You can also access overclocking settings from the basic interface too, and Intel claims it will take care of all the back room numbers if you just want to set the headline CPU or RAM speed numbers.
Yeah, the use of the 'Intel claims' phrase may lead one to assume all is not so easy, and you'd be right.
Despite knowing that the Intel Core i7 3770K will happily clock up to 4.8GHz on Asus' excellent Sabertooth Z77, we couldn't even get the Overclocking Assistant to stably push up to the 4.5GHz it was touting. 4.4Ghz was our highest solid overclock in the end.
At stock speeds it's not necessarily a slouch though, keeping up with the ASRock Fatal1ty Z77 Professional in both gaming and CPU tests.
It does drop fairly significantly behind that Gigabyte Z77X-UD5H board on the Cinebench score though, playing 7.55 versus 7.98. Though, like the Asus Sabertooth Z77 and Asus P8Z77-V Pro, it's Turbo is stuck at 3.9GHz across the board, seemingly by default.
You may think it a little unfair to pitch it up against boards so obviously designed as enthusiast-class mobos, after all the Sabertooth has that fancy-smancy plastic armour stuff.
That's serious, right?
Well, this Intel DZ77GA-70K board is being marketed as Extreme and that's matched by the rather enthusiastic price tag too. The £178/$255 costing actually makes it more expensive than any of the other boards we've tested, and its performance just doesn't live up to that top-billing.
On the enthusiast side then we still simply cannot look past the excellent Gigabyte Z77X-UD5H; whether it's a serious overclock or some excellent stock numbers you're looking at the Gigabtye board delivers the lot.
Back to the drawing board for Intel then, though the Visual BIOS at least shows it motherboard team is getting on track.
We liked
That new Visual BIOS is excellent, and could take some of the fear about delving into the BIOS for beginners.

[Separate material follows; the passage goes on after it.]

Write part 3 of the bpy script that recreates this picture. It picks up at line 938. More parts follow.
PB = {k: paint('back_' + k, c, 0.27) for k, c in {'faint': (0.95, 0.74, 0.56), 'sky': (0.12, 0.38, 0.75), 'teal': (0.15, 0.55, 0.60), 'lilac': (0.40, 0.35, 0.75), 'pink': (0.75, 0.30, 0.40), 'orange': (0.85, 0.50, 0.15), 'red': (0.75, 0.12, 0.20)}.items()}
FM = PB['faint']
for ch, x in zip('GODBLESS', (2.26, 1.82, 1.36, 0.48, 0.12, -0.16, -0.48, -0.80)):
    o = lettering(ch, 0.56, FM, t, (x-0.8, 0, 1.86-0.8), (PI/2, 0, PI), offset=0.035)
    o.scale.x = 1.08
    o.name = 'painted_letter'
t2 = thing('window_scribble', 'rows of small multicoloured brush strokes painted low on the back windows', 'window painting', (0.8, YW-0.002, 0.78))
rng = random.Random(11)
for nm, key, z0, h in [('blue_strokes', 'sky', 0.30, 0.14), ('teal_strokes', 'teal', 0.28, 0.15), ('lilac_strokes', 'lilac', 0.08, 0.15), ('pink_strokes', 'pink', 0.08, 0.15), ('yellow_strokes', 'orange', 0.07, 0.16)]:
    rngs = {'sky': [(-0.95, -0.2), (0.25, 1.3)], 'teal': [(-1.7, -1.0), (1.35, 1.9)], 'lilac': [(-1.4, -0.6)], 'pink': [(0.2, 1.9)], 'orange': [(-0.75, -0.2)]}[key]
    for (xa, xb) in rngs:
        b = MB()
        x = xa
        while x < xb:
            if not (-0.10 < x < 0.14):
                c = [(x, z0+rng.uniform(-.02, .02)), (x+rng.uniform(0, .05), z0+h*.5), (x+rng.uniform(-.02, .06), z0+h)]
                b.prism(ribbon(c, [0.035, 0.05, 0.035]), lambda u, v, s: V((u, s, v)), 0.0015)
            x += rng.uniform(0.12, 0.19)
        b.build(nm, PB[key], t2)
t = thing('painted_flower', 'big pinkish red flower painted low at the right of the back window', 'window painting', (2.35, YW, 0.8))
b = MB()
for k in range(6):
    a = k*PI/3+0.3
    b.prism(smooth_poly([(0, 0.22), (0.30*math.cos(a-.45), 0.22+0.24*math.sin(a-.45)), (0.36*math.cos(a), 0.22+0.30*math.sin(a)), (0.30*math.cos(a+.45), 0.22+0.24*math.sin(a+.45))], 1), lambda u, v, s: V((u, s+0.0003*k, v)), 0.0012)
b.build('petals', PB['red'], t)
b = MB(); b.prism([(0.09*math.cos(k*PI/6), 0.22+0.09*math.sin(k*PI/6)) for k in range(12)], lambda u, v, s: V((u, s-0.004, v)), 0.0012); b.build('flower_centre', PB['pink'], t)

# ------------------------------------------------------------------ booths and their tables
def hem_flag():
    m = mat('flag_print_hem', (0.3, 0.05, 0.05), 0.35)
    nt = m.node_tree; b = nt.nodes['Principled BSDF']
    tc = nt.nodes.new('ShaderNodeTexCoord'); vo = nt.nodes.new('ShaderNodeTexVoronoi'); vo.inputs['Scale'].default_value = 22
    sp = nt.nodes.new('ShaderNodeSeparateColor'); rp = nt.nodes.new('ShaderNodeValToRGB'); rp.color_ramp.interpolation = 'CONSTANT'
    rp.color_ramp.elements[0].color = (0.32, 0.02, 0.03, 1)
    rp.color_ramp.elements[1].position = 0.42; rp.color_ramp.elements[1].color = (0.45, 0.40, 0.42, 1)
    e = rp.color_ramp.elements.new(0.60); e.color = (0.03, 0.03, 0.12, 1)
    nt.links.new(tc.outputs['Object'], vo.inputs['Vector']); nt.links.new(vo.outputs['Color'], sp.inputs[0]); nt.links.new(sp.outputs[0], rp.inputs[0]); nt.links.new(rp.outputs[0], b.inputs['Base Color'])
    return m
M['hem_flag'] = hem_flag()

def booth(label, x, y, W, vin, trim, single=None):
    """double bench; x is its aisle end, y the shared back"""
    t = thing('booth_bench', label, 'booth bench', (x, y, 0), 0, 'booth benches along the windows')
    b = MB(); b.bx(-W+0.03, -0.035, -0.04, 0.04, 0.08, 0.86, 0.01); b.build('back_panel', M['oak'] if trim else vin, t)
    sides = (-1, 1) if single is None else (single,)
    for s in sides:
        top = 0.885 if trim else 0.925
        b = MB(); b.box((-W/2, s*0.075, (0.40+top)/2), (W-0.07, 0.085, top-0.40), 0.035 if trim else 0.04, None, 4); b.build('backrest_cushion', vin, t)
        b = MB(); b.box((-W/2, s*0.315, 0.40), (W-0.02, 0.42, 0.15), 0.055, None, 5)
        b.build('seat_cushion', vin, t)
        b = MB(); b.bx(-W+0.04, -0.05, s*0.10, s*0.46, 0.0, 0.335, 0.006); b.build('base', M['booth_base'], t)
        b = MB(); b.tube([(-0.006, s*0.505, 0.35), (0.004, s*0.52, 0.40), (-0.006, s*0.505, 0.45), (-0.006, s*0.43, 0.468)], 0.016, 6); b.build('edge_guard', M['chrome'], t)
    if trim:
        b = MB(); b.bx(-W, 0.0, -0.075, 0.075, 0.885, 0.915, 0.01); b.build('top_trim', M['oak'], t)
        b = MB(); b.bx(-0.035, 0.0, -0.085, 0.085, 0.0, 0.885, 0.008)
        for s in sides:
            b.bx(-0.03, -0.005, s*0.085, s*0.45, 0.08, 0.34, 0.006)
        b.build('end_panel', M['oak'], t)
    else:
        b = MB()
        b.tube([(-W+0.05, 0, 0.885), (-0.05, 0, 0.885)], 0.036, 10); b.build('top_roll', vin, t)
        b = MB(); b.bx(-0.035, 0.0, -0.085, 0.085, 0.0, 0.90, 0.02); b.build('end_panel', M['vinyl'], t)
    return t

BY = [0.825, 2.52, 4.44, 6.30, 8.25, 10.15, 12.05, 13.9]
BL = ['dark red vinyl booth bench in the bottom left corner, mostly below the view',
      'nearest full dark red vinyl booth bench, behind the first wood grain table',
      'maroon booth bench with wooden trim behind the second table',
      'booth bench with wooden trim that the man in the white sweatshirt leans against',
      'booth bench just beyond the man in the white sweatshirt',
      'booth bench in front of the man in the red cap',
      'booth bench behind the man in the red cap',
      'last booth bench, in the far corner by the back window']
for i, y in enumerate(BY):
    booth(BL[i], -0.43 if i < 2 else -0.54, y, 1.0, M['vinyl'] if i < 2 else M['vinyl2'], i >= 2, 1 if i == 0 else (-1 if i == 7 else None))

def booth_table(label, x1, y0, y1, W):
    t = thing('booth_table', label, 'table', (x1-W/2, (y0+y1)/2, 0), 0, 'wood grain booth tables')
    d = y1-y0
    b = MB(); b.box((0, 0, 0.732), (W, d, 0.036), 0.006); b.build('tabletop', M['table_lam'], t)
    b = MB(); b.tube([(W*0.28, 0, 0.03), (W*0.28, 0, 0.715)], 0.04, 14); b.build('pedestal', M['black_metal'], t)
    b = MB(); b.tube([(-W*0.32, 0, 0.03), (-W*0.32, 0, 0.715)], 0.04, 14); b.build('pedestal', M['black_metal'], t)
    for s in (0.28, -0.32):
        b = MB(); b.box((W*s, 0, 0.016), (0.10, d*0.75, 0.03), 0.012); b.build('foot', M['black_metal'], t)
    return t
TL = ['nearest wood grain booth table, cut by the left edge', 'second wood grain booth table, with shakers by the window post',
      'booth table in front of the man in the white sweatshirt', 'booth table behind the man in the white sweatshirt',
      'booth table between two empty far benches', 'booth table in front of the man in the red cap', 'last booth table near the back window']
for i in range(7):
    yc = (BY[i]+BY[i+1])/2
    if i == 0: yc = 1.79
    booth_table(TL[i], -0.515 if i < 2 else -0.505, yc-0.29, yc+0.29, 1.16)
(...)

For advanced users though it's just as useful, especially showing you what drives are in which SATA ports. Invaluable when we've still got a mix of SATA 6Gbps and 3Gbps ports on the Intel side.
We disliked
Sadly though the actual performance of the Intel DZ77GA-70K just doesn't match up to the visual splendour of the new BIOS.
For a board with Extreme aspirations the overclocking performance is rather weak. If the board was one of the cheapest rather than the most expensive we could forgive it.
As it is we can't.
Verdict
Nowhere near as weak a board as we've seen from Intel launch boards in the past, but the Intel DZ77GA-70K really struggles to achieve its enthusiast credentials.